By Keith Norbury

Canadian companies are making names for themselves in handling project cargo and breakbulk not just in this country, but all over the world. “Particularly in the mining sector, a lot of Canadian project freight-forwarding companies are controlling the movement of capital goods from Canadian-based mining companies but in foreign locations,” said Jan Beringer, President and CEO of Calgary-based project freight forwarders Rohde & Liesenfeld Canada Inc. “For instance, I’m working now on the logistics for the movement of railcars and setting up a railroad system in Mongolia for a coal mine.”

Mr. Beringer’s company is far from alone in that regard. For example, several of Montreal-based Logistec Stevedoring’s 32 locations are in the United States. It is a similar story with another Montreal company, Empire Stevedoring Ltd., which has operations in New Orleans, Houston, and Mobile, Alabama.

During the past three years, Empire has invested $5 million in non-container-handling equipment at its facilities, with about 75 per cent of that investment going to the U.S. operations, said company President Andrew Chodos. “We’re ready to handle anything,” he said.

Toronto-based Albacor Shipping Inc. has a sister company in the U.S., an office in Germany, and recently opened an affiliate in Russia. Only about 35 of Albacor’s 150 employees work in Canada. Worldwide, the company does about $150 million in business a year, and 80 per cent of that is in project work. So much of his company’s work is outside of Canada that when company President Wolfgang Spillner is asked for examples of recent project work, he mentions a chemicals project in Russia’s oil industry and tunneling projects in the U.S.

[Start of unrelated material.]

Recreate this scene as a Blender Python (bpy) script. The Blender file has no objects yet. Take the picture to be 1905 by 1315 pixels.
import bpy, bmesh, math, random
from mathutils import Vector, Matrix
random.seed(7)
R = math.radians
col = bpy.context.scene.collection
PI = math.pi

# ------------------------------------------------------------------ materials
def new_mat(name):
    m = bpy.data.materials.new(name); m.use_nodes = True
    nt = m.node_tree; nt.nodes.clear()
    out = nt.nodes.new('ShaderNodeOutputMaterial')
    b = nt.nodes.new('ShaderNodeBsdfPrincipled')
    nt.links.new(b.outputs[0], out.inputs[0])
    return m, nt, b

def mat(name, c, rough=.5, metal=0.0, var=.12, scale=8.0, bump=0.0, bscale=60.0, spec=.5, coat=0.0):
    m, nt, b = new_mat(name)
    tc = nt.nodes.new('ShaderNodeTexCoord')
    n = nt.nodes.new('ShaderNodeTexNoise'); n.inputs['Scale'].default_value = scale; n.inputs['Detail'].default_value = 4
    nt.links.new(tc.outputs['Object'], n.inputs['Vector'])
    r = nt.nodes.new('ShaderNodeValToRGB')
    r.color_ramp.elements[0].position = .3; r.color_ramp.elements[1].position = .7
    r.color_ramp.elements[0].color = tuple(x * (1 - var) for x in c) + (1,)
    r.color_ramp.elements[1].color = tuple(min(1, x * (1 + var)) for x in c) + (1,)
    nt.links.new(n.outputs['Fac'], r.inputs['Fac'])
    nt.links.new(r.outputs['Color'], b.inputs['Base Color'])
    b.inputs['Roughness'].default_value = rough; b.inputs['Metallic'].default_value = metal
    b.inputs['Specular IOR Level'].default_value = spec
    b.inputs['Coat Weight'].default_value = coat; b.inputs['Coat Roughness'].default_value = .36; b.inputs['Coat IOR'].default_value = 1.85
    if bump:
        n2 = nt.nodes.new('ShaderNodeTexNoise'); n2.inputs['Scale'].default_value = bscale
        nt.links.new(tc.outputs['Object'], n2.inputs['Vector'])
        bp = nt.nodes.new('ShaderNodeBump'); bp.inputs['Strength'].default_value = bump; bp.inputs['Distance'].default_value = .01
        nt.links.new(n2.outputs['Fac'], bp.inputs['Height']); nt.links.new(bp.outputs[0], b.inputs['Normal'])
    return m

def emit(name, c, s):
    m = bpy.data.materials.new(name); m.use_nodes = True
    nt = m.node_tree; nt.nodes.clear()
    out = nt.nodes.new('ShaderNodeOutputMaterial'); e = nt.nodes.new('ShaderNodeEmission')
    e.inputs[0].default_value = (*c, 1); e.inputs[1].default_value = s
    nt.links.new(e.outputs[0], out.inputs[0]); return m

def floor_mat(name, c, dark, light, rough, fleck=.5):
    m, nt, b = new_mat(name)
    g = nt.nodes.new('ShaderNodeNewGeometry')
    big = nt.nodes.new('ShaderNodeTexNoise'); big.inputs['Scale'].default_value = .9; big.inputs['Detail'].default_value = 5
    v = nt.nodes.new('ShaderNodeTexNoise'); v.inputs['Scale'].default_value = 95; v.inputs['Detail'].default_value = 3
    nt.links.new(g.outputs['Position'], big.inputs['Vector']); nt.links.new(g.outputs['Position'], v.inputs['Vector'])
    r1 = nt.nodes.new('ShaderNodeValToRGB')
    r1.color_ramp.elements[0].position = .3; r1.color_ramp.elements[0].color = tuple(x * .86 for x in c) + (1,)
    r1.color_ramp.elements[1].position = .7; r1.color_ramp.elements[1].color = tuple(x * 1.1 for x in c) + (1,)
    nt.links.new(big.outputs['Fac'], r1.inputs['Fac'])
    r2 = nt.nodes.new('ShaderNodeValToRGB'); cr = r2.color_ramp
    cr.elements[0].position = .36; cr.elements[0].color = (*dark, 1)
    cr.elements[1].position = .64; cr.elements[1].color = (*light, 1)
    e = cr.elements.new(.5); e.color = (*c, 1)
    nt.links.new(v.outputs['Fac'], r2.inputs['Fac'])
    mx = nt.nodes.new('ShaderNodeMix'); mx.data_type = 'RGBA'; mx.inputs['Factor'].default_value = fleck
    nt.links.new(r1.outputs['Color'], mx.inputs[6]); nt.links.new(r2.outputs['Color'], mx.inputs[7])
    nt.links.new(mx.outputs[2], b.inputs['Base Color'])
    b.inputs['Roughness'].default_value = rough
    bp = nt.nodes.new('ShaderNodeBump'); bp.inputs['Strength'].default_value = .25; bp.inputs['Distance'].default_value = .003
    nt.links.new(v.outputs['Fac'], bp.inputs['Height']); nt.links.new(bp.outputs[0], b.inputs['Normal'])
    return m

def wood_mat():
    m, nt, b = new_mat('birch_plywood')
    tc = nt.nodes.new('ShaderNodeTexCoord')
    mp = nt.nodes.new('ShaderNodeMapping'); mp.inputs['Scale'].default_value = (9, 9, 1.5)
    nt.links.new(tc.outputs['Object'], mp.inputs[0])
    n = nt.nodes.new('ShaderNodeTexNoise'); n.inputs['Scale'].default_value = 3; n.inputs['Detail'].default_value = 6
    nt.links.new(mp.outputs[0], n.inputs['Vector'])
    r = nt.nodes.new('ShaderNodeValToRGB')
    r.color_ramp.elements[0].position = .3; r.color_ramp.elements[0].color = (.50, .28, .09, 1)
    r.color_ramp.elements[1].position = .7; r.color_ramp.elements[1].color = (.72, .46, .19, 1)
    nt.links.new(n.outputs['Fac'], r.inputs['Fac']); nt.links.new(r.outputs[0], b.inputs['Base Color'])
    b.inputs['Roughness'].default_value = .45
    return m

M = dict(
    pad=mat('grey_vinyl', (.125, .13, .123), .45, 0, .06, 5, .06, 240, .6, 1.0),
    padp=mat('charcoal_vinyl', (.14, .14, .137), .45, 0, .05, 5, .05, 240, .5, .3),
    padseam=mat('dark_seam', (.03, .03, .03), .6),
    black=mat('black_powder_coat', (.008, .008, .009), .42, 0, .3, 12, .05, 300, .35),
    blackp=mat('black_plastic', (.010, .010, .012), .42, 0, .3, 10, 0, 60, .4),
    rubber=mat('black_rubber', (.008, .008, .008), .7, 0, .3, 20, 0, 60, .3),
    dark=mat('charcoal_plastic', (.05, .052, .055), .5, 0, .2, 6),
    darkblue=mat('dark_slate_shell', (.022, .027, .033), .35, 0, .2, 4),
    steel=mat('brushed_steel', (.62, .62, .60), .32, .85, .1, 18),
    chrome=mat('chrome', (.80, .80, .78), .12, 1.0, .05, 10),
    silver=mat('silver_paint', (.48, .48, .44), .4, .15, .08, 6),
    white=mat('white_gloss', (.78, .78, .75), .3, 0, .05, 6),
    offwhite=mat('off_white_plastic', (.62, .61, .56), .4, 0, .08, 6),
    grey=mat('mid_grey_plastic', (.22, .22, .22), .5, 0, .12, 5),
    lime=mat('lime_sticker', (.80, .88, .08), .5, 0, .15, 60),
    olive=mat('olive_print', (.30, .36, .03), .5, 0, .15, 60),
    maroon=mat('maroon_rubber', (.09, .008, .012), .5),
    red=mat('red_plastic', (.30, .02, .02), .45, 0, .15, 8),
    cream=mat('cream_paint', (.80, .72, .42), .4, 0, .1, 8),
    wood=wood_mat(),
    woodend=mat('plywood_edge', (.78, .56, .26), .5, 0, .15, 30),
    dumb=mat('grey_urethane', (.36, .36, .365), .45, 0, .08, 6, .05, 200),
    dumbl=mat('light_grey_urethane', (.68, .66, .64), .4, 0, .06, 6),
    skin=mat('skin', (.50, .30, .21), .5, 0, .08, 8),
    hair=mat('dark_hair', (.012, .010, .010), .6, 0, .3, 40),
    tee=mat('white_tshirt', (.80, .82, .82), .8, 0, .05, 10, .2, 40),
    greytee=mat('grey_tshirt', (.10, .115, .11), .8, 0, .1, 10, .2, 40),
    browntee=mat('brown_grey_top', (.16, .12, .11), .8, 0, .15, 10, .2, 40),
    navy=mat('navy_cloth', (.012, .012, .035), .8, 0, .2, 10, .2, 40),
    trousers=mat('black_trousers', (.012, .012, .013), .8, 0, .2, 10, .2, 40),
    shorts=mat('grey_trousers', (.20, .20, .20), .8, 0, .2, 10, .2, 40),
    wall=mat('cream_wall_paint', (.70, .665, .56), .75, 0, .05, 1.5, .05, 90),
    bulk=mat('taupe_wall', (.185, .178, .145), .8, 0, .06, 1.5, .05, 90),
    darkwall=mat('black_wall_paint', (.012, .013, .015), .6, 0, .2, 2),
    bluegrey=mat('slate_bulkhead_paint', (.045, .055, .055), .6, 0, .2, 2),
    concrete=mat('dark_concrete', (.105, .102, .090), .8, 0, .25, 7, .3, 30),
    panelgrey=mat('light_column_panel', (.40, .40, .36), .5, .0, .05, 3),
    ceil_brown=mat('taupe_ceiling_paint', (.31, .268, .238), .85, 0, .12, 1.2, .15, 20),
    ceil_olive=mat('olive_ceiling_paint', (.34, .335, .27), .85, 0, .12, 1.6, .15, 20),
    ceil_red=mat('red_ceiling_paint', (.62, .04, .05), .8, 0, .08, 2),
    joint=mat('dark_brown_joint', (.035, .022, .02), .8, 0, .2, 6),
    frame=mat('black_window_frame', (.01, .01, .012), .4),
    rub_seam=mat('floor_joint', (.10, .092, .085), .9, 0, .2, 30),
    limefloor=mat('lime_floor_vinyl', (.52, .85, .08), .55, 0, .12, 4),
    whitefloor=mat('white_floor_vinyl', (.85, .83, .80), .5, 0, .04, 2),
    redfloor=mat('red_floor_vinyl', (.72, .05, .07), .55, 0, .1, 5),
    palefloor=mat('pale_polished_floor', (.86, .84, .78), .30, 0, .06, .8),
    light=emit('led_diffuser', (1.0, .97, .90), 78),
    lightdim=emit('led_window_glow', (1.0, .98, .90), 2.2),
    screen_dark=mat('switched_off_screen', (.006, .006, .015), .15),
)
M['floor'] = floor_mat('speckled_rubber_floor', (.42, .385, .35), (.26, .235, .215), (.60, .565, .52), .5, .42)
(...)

“In the last 30 years, a generation of Canadian freight forwarders has grown up and acquired a level of experience that is recognized around the world, enabling them to work on projects globally,” Mr. Beringer observed.

For Jeremy Nickel, President of Vancouver-based Nickel Bros Industrial, having a U.S. subsidiary can be a huge benefit when moving project cargo across the Canada-U.S. border. “Because we have our Seattle operation, a lot of shipping companies prefer going into the port of Tacoma or the port of Seattle versus Vancouver,” Mr. Nickel said. “Vancouver tends to be a little more expensive and the distance is actually shorter to Seattle than to Vancouver for many overseas ships coming in.” That creates a problem of getting those goods into Canada. But it is easily solved because Nickel Bros can use its own barges or trucks to carry the load across the border. Buoyed by its success of moving 23 large loads from China and Thailand to a pulp mill in Alberta last year, Nickel Bros is now looking abroad for even more project cargo opportunities. “Right now we’re entertaining calls and providing quotes to many Chinese companies, whereas until a year ago, we’d never had a call from China,” Mr. Nickel said. That’s something Mr. Beringer can relate to. “I see more and more of our work being from offshore but controlled from Canada,” he said.